The mouth waters recalling the lechon asado — pork slow-roasted after sitting in a mojo marinade (fresh orange juice, garlic, oregano and onion are key ingredients) — with a cabbage, carrot, cucumber and tomato salad. Delivered within minutes of ordering through the take-out window at East Liberty's Conflict Kitchen, the Cuban-influenced lunch plate costs just $5.
But you'll want to hurry. The restaurant, which serves a rotating menu of dishes from countries the U.S. is in conflict with, is open only through Sun., Aug. 5. After two years on Highland Avenue, the kitchen is closing its doors until it can find a new spot Downtown.

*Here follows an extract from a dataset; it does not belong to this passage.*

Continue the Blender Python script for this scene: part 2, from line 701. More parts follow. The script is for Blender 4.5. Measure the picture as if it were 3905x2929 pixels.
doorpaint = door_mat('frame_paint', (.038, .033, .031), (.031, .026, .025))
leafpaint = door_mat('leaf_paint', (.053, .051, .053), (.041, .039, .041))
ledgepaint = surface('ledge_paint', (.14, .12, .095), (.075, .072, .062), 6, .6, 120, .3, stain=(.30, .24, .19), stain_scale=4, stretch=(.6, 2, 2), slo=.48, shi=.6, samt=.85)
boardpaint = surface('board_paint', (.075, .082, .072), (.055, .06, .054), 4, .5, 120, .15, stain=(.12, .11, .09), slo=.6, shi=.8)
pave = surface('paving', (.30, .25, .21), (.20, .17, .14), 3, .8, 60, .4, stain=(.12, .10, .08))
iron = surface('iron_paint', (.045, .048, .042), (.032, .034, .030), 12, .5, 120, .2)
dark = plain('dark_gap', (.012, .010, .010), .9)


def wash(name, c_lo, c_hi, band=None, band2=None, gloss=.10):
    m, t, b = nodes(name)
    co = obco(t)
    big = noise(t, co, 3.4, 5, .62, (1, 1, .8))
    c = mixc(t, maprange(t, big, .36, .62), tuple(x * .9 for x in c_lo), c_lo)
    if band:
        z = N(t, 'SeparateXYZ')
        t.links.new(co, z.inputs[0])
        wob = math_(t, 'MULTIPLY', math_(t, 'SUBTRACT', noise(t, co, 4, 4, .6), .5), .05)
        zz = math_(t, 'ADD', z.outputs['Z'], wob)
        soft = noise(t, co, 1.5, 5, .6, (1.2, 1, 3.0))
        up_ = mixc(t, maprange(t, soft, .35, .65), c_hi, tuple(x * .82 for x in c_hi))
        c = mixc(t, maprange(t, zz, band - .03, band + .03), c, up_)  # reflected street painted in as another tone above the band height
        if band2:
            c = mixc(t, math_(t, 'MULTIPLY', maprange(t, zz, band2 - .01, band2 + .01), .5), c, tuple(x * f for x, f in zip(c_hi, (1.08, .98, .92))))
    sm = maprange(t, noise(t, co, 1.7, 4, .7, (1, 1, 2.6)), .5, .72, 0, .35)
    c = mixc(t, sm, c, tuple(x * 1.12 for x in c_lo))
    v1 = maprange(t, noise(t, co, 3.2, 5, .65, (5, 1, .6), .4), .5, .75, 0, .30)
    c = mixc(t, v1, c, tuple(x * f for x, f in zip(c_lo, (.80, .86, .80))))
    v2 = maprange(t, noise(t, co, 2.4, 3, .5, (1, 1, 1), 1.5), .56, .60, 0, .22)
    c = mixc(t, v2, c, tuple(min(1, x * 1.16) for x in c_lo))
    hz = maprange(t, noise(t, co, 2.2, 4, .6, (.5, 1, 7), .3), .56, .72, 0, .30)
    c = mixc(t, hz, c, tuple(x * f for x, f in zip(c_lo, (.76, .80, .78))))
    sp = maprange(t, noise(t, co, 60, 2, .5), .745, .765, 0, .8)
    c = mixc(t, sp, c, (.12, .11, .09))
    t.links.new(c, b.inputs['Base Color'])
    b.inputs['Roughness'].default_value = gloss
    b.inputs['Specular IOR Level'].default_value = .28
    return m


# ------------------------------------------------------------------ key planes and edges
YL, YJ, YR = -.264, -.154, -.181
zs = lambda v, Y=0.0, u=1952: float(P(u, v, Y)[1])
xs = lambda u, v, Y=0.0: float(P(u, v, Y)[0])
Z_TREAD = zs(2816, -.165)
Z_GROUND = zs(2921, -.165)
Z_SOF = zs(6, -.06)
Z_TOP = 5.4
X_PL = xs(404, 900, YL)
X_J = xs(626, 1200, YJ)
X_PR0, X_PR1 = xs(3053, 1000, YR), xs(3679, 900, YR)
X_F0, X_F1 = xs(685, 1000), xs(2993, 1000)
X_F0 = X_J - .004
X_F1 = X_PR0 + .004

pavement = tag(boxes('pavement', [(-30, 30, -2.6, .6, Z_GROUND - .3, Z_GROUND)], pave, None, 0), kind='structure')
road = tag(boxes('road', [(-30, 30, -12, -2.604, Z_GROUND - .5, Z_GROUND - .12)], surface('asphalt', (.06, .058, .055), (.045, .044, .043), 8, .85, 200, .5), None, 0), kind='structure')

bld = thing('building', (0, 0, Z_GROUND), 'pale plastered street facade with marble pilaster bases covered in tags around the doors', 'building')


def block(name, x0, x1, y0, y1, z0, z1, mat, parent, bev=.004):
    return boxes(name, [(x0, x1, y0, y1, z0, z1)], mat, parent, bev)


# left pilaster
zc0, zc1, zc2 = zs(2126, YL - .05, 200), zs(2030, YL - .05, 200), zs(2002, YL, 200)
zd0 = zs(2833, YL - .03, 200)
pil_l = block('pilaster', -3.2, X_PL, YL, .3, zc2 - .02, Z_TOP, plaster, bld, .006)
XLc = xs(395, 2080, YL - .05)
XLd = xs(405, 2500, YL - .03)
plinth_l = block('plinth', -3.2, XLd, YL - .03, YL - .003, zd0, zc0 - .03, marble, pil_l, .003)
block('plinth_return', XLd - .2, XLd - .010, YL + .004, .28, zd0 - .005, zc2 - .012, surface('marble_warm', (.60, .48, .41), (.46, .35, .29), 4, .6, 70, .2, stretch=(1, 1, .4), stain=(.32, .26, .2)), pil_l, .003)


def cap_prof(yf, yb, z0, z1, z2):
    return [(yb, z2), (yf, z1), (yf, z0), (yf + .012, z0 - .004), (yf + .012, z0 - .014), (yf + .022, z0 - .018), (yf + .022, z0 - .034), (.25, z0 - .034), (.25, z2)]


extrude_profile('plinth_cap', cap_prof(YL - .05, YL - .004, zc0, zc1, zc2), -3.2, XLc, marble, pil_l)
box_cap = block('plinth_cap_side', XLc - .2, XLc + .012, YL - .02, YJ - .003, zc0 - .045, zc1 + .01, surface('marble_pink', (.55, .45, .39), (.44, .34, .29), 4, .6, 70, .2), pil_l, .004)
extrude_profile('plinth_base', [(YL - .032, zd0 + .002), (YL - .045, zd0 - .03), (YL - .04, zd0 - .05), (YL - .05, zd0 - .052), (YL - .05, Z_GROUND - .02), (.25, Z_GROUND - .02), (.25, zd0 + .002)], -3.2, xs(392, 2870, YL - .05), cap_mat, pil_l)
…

Co-director Jon Rubin says the move was sparked by a $25,000 expansion grant awarded earlier this year by the Sprout Fund.
A project of the Frank-Ratchye Studio for Creative Inquiry at Carnegie Mellon University, Conflict Kitchen's mission is to encourage conversations about the featured countries. Previous menus have focused on food from Iran, Afghanistan and Venezuela. Each take-out box or wrapper contains snippets of wisdom garnered from interviews from natives of each country.

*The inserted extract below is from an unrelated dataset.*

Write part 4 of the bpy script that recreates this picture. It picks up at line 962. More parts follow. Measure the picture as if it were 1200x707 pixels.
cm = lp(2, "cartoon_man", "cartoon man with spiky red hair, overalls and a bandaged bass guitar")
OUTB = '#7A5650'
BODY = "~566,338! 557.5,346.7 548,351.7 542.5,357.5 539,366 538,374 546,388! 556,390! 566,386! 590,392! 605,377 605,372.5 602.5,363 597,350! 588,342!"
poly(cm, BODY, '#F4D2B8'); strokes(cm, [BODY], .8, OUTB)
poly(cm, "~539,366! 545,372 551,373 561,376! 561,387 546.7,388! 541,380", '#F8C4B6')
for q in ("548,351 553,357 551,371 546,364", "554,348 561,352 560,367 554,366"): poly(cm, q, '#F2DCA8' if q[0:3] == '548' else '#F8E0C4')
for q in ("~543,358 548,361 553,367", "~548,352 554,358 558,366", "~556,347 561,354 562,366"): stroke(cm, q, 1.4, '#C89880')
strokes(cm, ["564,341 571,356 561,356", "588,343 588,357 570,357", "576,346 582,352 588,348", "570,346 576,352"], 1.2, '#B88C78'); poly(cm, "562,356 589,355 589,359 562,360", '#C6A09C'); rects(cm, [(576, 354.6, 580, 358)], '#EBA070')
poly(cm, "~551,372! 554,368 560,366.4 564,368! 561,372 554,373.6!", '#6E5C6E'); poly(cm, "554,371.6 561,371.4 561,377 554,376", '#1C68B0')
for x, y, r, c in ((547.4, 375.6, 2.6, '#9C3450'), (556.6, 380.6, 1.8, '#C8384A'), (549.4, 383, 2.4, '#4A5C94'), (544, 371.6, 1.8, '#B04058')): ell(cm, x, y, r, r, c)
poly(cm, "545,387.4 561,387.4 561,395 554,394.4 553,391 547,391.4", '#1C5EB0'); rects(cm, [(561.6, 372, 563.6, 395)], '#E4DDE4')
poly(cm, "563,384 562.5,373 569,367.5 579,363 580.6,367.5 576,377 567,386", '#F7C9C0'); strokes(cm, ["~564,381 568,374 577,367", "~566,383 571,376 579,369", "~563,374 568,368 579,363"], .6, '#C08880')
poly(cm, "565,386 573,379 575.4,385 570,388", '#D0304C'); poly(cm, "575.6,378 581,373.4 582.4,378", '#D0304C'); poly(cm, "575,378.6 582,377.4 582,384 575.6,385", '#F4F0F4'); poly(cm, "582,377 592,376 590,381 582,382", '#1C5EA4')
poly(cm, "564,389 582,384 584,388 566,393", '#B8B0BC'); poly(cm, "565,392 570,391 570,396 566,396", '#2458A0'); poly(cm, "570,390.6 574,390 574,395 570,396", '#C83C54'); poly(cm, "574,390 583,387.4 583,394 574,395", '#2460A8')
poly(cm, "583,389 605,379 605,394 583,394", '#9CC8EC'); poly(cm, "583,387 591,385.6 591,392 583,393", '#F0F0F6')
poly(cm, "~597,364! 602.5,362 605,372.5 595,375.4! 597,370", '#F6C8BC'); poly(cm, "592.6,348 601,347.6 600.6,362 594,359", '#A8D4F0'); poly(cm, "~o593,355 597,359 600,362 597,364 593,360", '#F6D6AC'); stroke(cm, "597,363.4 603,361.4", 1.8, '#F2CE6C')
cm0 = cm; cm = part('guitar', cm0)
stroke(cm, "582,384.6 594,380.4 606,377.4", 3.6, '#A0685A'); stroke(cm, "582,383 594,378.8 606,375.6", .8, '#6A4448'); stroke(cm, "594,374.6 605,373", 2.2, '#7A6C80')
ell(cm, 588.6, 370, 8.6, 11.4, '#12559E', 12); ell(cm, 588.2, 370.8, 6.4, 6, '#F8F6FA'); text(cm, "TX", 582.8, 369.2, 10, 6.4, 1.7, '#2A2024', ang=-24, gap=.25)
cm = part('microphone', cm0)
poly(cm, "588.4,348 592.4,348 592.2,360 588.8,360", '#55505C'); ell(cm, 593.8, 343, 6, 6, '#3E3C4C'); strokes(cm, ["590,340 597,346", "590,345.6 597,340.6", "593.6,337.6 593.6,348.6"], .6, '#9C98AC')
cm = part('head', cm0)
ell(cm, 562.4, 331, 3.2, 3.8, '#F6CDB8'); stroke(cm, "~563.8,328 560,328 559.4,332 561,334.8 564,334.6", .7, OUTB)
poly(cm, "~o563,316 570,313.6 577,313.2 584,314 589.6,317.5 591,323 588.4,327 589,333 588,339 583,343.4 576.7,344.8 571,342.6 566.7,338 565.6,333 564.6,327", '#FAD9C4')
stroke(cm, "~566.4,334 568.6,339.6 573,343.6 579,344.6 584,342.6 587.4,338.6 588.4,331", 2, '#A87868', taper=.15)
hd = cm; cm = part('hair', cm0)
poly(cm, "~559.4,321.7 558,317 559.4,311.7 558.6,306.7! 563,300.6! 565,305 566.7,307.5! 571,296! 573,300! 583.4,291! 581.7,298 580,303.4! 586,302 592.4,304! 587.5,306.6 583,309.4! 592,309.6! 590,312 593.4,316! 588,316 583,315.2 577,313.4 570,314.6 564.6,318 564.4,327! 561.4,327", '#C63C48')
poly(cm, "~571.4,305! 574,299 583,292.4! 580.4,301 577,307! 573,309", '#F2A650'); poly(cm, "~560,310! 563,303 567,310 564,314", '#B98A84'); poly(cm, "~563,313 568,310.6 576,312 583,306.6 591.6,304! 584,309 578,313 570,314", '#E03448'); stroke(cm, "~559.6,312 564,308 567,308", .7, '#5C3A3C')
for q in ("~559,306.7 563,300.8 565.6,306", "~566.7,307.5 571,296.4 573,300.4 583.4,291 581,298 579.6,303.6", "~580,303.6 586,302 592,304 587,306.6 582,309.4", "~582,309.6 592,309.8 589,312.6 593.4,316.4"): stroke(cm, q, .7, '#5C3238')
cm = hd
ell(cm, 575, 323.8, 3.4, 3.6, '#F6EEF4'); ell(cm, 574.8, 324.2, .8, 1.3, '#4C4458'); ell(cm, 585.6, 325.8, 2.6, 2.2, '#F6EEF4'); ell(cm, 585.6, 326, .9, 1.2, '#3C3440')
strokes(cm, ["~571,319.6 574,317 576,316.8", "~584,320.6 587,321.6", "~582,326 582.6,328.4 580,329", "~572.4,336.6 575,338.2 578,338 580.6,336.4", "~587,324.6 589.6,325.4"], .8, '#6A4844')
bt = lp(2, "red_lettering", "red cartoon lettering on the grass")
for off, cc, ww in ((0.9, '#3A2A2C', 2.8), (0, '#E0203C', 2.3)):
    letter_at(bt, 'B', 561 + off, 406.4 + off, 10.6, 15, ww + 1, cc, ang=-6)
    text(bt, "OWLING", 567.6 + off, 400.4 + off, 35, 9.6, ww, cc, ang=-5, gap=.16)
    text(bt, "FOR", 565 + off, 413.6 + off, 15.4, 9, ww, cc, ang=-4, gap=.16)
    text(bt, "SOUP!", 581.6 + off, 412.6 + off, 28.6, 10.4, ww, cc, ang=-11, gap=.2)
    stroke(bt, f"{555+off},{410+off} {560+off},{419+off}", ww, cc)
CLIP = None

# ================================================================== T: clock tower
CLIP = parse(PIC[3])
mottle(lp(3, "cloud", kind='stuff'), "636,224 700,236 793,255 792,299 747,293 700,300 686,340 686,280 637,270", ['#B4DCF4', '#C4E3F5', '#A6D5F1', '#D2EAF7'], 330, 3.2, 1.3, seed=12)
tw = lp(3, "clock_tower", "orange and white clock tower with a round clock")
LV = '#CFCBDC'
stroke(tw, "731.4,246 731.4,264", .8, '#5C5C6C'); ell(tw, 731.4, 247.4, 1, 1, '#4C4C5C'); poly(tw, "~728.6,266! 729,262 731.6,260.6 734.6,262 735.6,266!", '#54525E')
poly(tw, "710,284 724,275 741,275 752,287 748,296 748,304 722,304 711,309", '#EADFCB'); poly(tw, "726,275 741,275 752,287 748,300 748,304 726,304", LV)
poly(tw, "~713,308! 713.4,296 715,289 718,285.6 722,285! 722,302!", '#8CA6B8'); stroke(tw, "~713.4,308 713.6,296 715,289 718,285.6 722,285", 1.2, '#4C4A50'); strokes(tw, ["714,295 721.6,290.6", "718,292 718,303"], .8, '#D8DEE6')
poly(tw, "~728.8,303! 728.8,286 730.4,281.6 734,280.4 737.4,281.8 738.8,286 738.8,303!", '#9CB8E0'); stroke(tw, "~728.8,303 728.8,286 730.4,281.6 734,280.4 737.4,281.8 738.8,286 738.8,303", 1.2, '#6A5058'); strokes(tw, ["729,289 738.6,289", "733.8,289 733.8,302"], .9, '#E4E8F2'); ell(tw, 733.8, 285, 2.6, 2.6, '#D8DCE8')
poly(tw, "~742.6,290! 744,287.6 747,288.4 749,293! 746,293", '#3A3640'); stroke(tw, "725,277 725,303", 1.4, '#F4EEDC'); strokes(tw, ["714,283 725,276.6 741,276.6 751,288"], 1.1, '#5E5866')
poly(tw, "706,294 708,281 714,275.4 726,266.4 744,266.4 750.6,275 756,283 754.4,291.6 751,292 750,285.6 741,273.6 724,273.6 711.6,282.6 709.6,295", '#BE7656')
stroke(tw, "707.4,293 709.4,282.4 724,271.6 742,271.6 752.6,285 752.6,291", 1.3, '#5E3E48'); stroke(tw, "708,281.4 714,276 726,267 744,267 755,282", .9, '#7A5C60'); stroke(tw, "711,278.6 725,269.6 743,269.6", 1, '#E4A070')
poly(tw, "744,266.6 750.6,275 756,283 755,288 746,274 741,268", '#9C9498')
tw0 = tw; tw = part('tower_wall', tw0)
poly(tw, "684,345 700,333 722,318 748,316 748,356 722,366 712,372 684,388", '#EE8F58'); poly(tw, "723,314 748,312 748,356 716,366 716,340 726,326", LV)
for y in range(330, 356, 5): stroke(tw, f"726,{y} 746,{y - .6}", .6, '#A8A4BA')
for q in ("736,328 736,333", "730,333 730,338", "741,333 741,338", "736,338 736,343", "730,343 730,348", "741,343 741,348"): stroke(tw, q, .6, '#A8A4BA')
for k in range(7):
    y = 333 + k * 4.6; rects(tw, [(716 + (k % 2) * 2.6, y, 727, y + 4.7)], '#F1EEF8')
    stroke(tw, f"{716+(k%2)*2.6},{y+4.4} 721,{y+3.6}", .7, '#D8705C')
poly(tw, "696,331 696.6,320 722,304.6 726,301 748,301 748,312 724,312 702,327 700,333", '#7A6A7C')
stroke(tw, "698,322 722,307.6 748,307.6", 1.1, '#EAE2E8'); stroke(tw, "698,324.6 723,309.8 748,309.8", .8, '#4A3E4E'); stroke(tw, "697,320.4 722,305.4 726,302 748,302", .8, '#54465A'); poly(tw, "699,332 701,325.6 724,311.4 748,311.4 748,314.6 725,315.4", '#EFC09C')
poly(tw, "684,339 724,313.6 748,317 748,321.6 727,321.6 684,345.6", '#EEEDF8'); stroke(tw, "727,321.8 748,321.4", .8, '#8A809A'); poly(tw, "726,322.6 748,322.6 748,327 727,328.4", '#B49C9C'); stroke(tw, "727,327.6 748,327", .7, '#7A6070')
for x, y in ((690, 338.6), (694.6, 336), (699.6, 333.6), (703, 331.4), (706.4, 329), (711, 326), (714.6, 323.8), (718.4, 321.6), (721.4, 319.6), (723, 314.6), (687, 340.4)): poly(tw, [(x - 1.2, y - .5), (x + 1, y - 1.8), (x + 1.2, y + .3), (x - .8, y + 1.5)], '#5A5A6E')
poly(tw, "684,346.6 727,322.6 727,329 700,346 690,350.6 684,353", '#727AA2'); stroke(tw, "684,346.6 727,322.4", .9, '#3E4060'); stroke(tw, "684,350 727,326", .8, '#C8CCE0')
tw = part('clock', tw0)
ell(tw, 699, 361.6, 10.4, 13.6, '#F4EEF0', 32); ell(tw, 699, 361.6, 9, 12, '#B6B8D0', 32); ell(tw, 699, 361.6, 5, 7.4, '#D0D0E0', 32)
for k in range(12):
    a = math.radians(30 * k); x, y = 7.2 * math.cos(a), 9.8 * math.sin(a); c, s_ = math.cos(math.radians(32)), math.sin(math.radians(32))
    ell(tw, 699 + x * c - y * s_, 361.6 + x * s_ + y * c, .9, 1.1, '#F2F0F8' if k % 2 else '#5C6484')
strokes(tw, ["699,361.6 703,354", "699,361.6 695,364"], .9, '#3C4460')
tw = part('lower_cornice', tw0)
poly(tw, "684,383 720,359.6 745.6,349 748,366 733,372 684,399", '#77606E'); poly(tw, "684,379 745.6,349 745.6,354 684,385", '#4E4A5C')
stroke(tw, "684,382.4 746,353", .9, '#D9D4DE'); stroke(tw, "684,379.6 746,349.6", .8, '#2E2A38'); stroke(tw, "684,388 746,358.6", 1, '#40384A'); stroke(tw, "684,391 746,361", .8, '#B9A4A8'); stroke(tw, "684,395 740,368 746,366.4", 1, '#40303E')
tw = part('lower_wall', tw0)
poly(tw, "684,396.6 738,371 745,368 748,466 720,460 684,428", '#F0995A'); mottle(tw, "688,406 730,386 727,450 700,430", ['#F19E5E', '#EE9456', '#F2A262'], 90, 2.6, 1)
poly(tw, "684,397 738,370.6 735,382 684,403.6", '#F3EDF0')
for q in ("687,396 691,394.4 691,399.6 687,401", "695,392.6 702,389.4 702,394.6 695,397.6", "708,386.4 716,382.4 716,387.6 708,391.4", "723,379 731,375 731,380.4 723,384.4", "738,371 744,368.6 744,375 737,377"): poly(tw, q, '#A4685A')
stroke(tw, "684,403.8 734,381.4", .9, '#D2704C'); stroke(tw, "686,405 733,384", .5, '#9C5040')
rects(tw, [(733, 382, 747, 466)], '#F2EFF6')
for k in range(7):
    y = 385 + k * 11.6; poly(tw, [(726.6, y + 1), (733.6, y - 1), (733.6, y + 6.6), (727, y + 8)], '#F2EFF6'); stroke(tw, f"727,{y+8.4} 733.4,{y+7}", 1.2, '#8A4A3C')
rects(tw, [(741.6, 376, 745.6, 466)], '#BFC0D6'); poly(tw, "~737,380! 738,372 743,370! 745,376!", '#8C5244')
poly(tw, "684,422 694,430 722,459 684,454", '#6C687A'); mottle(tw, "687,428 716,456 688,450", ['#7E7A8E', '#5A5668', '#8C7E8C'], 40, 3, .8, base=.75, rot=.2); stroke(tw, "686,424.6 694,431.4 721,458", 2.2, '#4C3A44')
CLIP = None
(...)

"Food is a great way of introducing people to a culture," Rubin explains. "Food gets right to your gut, to your senses; it bypasses any prejudices and thoughts you have."

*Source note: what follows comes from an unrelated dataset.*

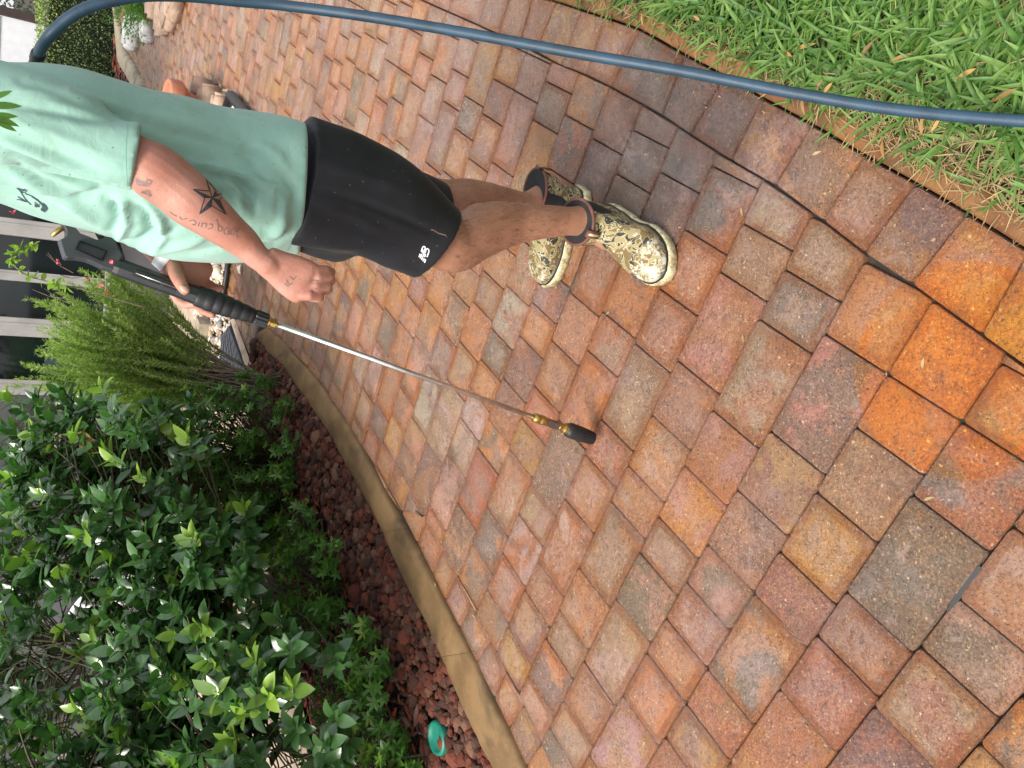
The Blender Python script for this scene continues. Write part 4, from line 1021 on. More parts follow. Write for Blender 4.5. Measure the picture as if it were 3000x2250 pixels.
setp(link('dead_grass', leaves_mesh('d', dead, blade(2, .03, .1)), None, M['straw']), 'dead straw thatch among the lawn grass', 'grass', kind='stuff')
it = []
for (x, y) in ((2330, 145), (2320, 165), (2520, 170), (2155, 188), (2160, 178), (2440, 240), (2700, 395), (2730, 385), (2560, 415), (2585, 410), (2610, 180), (2050, 60), (1880, 40), (2900, 300), (2860, 200), (2660, 430), (2350, 290)):
    it.append((gr(x, y, .02), Vector((rng.normal(), rng.normal(), .1)), Vector((0, 0, 1)) + rv() * .4, random.uniform(.028, .045), random.random()))
setp(link('fallen_leaves', leaves_mesh('fl', it, leaf_tmpl(1, .22, .3, .2, 5)), None, M['dry_leaf']), 'narrow dry brown leaves fallen on the grass edge', 'leaves', kind='stuff')
# litter on pavers: seed husks and leaf bits
it = []
for i in range(150):
    p = gr(random.uniform(900, 2900), random.uniform(30, 2200), .003)
    it.append((p, Vector((rng.normal(), rng.normal(), .02)), Vector((0, 0, 1)) + rv() * .3, random.uniform(.004, .010) if i > 24 else random.uniform(.012, .022), random.random()))
setp(link('leaf_litter', leaves_mesh('ll', it, leaf_tmpl(1, .3, .3, .1, 3)), None, M['straw']), 'scattered tiny leaf scraps and seed husks on the wet pavers', 'litter', kind='stuff')

# ================================================================== MAN
man = thing('person', 'man in a mint green tee shirt, black shorts and camouflage boots holding a spray lance', 'person', (.40, 1.58, 0))
def st2(a, b, Y, k=.5): 
    p, q = at(*a, Y), at(*b, Y); return (p + q) / 2, (p - q).length * k
body = MB()
def limb(stations, n=20, flat=None, roundcap=True):
    S = spline([(*c, r) for c, r in stations], 5)
    body.tube([s[:3] for s in S], [s[3] for s in S], n, True, flat, hint=(1, 0, 0), roundcap=roundcap)
V3 = Vector
# near (left) leg
limb([(V3((.39, 1.52, .86)), .060), (V3((.385, 1.50, .74)), .080), (V3((.345, 1.49, .62)), .076), (V3((.308, 1.49, .53)), .062),
      (*st2((1330, 640), (1335, 801), 1.495, .49),), (*st2((1385, 603), (1395, 771), 1.50, .47),), (*st2((1440, 588), (1450, 742), 1.505, .49),), (*st2((1500, 591), (1508, 719), 1.505, .49),), (*st2((1565, 597), (1575, 704), 1.50, .49),), (*st2((1620, 602), (1628, 696), 1.50, .5),), (*st2((1665, 606), (1672, 690), 1.495, .5),), (V3((.405, 1.49, .12)), .040), (V3((.38, 1.46, .07)), .045)])
body.tube([at(1312, 738, 1.486), at(1350, 748, 1.484)], [.036, .034], 18, roundcap=True)      # kneecap
body.tube([at(1400, 640, 1.53), at(1480, 640, 1.53)], [.036, .030], 14, roundcap=True)      # calf
# far (right) leg
limb([(V3((.41, 1.66, .86)), .075), (V3((.44, 1.68, .72)), .086), (V3((.445, 1.69, .58)), .072), (V3((.44, 1.70, .49)), .060),
      (*st2((1300, 526), (1300, 660), 1.70, .5),), (*st2((1362, 523), (1365, 648), 1.69, .5),), (*st2((1420, 533), (1425, 640), 1.685, .5),), (*st2((1475, 550), (1480, 632), 1.68, .52),), (*st2((1540, 563), (1545, 635), 1.675, .52),), (V3((.50, 1.675, .11)), .040), (V3((.46, 1.70, .07)), .045)])
# near (left) arm
limb([(V3((.385, 1.405, 1.42)), .058), (V3((.375, 1.39, 1.34)), .055), (V3((.355, 1.375, 1.25)), .051),
      (*st2((395, 388), (400, 560), 1.36, .49),), (*st2((470, 414), (430, 590), 1.355, .49),), (*st2((540, 466), (478, 622), 1.355, .50),), (*st2((600, 519), (520, 660), 1.355, .50),), (*st2((655, 575), (580, 695), 1.36, .49),), (*st2((705, 630), (632, 722), 1.365, .49),), (*st2((748, 672), (680, 752), 1.37, .47),), (*st2((782, 720), (722, 782), 1.37, .46),), (*st2((812, 742), (758, 806), 1.37, .46),)], flat=.92)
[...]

The new location and the timeline for the move are still to be determined. Rubin says he hopes to at least double the traffic the kitchen now sees on Highland, which ranges from 230 to more than 500 people weekly.
"I think there is a lot of territory to explore," he says. Unlike the adjacent Waffle Shop, another of his business-slash-art projects that closed Saturday after four years, Rubin says the Conflict Kitchen concept hasn't been played out yet.
"With the Waffle Shop, I felt it was repeating itself and was not quite as unexpected, " he says. "You want to keep people off-balance when you create a work."
The Conflict Kitchen "has a lot of opportunities to create a more interesting platform for discourse," he says.